Un asalto en la calle presupone el encuentro de dos miedos. Si a quien sufre el asalto le arrebatan la calma las amenazas del asaltante, éste le teme a su desasosiego. Quienes un día rompimos, a fuerza de alaridos, el pacto de sigilo con nuestro agresor, y enseguida lo vimos huir despavorido de la escena, entendemos que en ciertas circunstancias el horror es más fuerte que el ataque. “¿Qué le pasa a este idiota, si yo ni le he hecho nada?”, tiene que preguntarse el facineroso, no bien lo ensordece uno con sus gritos y le echa encima su perturbación. Tal es el miedo de Nicolás Maduro.
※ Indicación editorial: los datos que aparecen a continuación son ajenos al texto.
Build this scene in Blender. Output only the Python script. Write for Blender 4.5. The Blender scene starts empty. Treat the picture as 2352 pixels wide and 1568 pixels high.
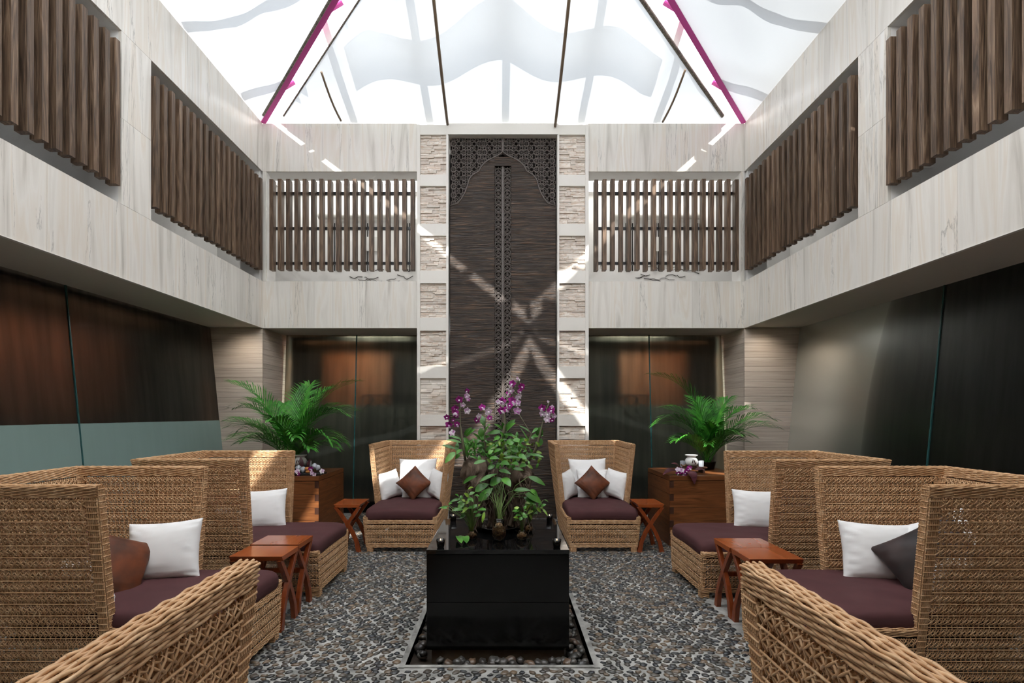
import bpy, math, random
import numpy as np
from mathutils import Vector, Matrix, noise
R = random.Random(7)
PI = math.pi
S = bpy.context.scene
C = S.collection
# ------------------------------------------------------------------ camera, light, exposure
cam = bpy.data.cameras.new('camera'); co = bpy.data.objects.new('camera', cam); C.objects.link(co)
co.location = (0, 0, 1.6); co.rotation_euler = (PI/2, 0, 0)
cam.lens = 18; cam.sensor_width = 36; cam.shift_x = 16/2352; cam.shift_y = 166/2352
cam.clip_start = .05; cam.clip_end = 200
S.camera = co
w = bpy.data.worlds.new('world'); S.world = w; w.use_nodes = True
wb = w.node_tree.nodes['Background']; wb.inputs[0].default_value = (.93, .96, 1, 1); wb.inputs[1].default_value = 3.1
sl = bpy.data.lights.new('sun', 'SUN'); sl.energy = 8.0; sl.angle = .012; sl.color = (1, .96, .9)
so = bpy.data.objects.new('sun', sl); C.objects.link(so)
so.rotation_euler = Vector((.105, 1, -1.184)).to_track_quat('-Z', 'Y').to_euler(); so.location = (0, -10, 20)
D_ = math.radians
def area(name, loc, rot, sx, sy, e, col=(1, 1, 1)):
    l = bpy.data.lights.new(name, 'AREA'); l.shape = 'RECTANGLE'; l.size = sx; l.size_y = sy; l.energy = e; l.color = col
    o = bpy.data.objects.new(name, l); C.objects.link(o); o.location = loc; o.rotation_euler = rot; return o
area('lamp_room_back_left', (-2.95, 8.95, 2.8), (D_(60), 0, 0), 1.2, .2, 22, (1, .55, .28))
for _sx in (-1, 1):
    _l = bpy.data.lights.new('soffit_downlight', 'SPOT'); _l.energy = 6; _l.spot_size = 2.4; _l.spot_blend = .9; _l.shadow_soft_size = .06; _l.color = (1, .88, .74)
    _o = bpy.data.objects.new('soffit_downlight', _l); C.objects.link(_o); _o.location = (_sx*3.88, 7.42, 2.86); _o.rotation_euler = (.30, 0, 0)
area('fill_corridor_left', (-2.6, 8.75, 5.5), (D_(28), 0, 0), 2.2, .2, 8, (1, .97, .92))  # added fill for the wall behind the back slats, no known lamp there
area('fill_corridor_right', (2.6, 8.75, 5.5), (D_(28), 0, 0), 2.2, .2, 8, (1, .97, .92))  # the same added corridor fill, right side
area('lamp_room_back_right', (2.95, 8.95, 2.8), (D_(60), 0, 0), 1.2, .2, 18, (1, .55, .3))
area('lamp_room_left', (-4.85, 6.2, 2.8), (0, D_(60), 0), .2, 2.2, 22, (1, .6, .38))
area('fill_low_left', (-2.2, 8.64, 2.84), (D_(50), 0, 0), 1.0, .05, 45, (.85, 1, .9))  # added fill that brightens the lower part of the rear glass
area('fill_low_right', (2.2, 8.64, 2.84), (D_(50), 0, 0), 1.0, .05, 45, (.85, 1, .9))  # added fill for the lower rear glass, right side
area('lamp_room_right', (4.85, 6.8, 2.8), (0, -D_(60), 0), .2, .8, 1, (1, .7, .5))
S.view_settings.view_transform = 'Standard'; S.view_settings.look = 'None'
S.view_settings.exposure = 0.5; S.view_settings.gamma = 1; S.view_settings.use_curve_mapping = False
cy = S.cycles
cy.use_denoising = True; cy.max_bounces = 9; cy.diffuse_bounces = 5; cy.glossy_bounces = 3
cy.transmission_bounces = 6; cy.transparent_max_bounces = 8; cy.sample_clamp_indirect = 6
cy.caustics_reflective = False; cy.caustics_refractive = False

# ------------------------------------------------------------------ materials
def nd(nt, t, **k):
    n = nt.nodes.new(t)
    for a, b in k.items(): setattr(n, a, b)
    return n
def base(name):
    m = bpy.data.materials.new(name); m.use_nodes = True
    nt = m.node_tree; return m, nt, nt.nodes['Principled BSDF'], nt.links.new
def c4(c): return (c[0], c[1], c[2], 1)
def plain(name, col, rough=.6, metal=0, spec=.5, bump=0, bs=60, **k):
    m, nt, p, L = base(name)
    p.inputs['Base Color'].default_value = c4(col); p.inputs['Roughness'].default_value = rough
    p.inputs['Metallic'].default_value = metal; p.inputs['Specular IOR Level'].default_value = spec
    for a, b in k.items(): p.inputs[a.replace('_', ' ')].default_value = b
    if bump:
        n = nd(nt, 'ShaderNodeTexNoise'); n.inputs['Scale'].default_value = bs; n.inputs['Detail'].default_value = 4
        tc = nd(nt, 'ShaderNodeTexCoord'); L(tc.outputs['Object'], n.inputs['Vector'])
        b = nd(nt, 'ShaderNodeBump'); b.inputs['Strength'].default_value = bump; b.inputs['Distance'].default_value = .01
        L(n.outputs[0], b.inputs['Height']); L(b.outputs[0], p.inputs['Normal'])
    return m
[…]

Hoy que la DEA ofrece veinticinco millones de dólares a quien haga posible la captura del dictador metido a narcotraficante —o viceversa, acaso— no es difícil hallar detrás de sus soflamas la presencia de un cierto pavor desorbitado. Igual que el forajido que escapa hacia adelante sin mayor perspectiva que la de repartir plomo a granel, Maduro y su gavilla de pendencieros saben que es ya muy tarde para negociar. Si sus barrabasadas son con frecuencia ajenas a la cordura, ello es porque los argumentos racionales terminan desnudando sus excesos. No pueden darse el lujo de pelear limpiamente; lo suyo son la trampa y la mentira en su versión más burda, destinada a infundir esa mezcla de pánico y repelús que suelen provocar los energúmenos.
Hace tiempo que no llevan careta. Ni falta que les hace, si tienen en sus garras al ejército y al entero aparato gubernamental, amén del monopolio del tráfico de drogas y el apoyo del crimen organizado. Son, por supuesto, inmensamente ricos, y como hablan en nombre de los pobres viven haciendo extraños equilibrios entre la hipocresía y el cinismo. Sus consignas vetustas y vacías tendrían que mover a carcajadas, si no estuvieran ahí para aterrorizar a quienes las padecen. ¿Quién se queda tranquilo tras escuchar a un narcotraficante darle a elegir entre patria o muerte? ¿Qué sería la “patria” en tales circunstancias? ¿Hacia dónde escapar cuando los criminales sojuzgan y encarcelan a los inocentes en nombre de una patria de cartón que solamente a ellos protege y amamanta?
Algo está descompuesto —quise decir podrido— en un país donde los servidores públicos desafían e insultan a los ciudadanos por no pensar como ellos, y aun por no aplaudirles. Esa sola palabra —ciudadano— les escuece, por cuanto hallan en ella la exigencia de algún respeto individual que en sus cabezas suena a sedición. Si otros llaman “hermanos” a los creyentes para sacar provecho de su buena fe, algo no muy distinto hacen quienes someten a los ingenuos con el mote oportuno de “compañero”. Hay un chantaje implícito en esas atenciones, mismas que al retirarse por tal o cual motivo —verdadero o ficticio, eso da igual— hacen del receptor un apestado.
Es curioso, y de hecho revelador, que una teocracia ultraconservadora como Irán se ubique justo al lado de gorilatos como Venezuela, Cuba y Nicaragua, que insisten en llamarse “progresistas” para disimular su ranciedumbre. Resulta vergonzoso, además de hilarante, ver que sus “asambleas” se componen de un mandamás gritón y amenazante, frente al cual nadie osa dejar de alzar la mano ante cualquier sugerencia abusiva. ¿Quién que conserve un poco de apego a su pellejo va a decirle que no a Diosdado Cabello, entre una muchedumbre de lacayos miedosos, serviles y brutales?
Desde la perspectiva del maleante, no hay apoyo más grande que el silencio. Todas las tiranías cuentan con él, en especial aquellas donde el tirano forma parte del hampa y la representa. La ley, se entiende, es suya, y la aplica o ignora según la sumisión de cada súbdito. El fascismo procaz, insolente y babeante da por hecho la discreción forzada de sus víctimas porque, al fin bravucón, se empeña en ocultar sus miedos más recónditos. Tropical Mussolini, le llamó Carlos Fuentes a Hugo Chávez. ¿Qué no habría dicho de Nicolás Maduro?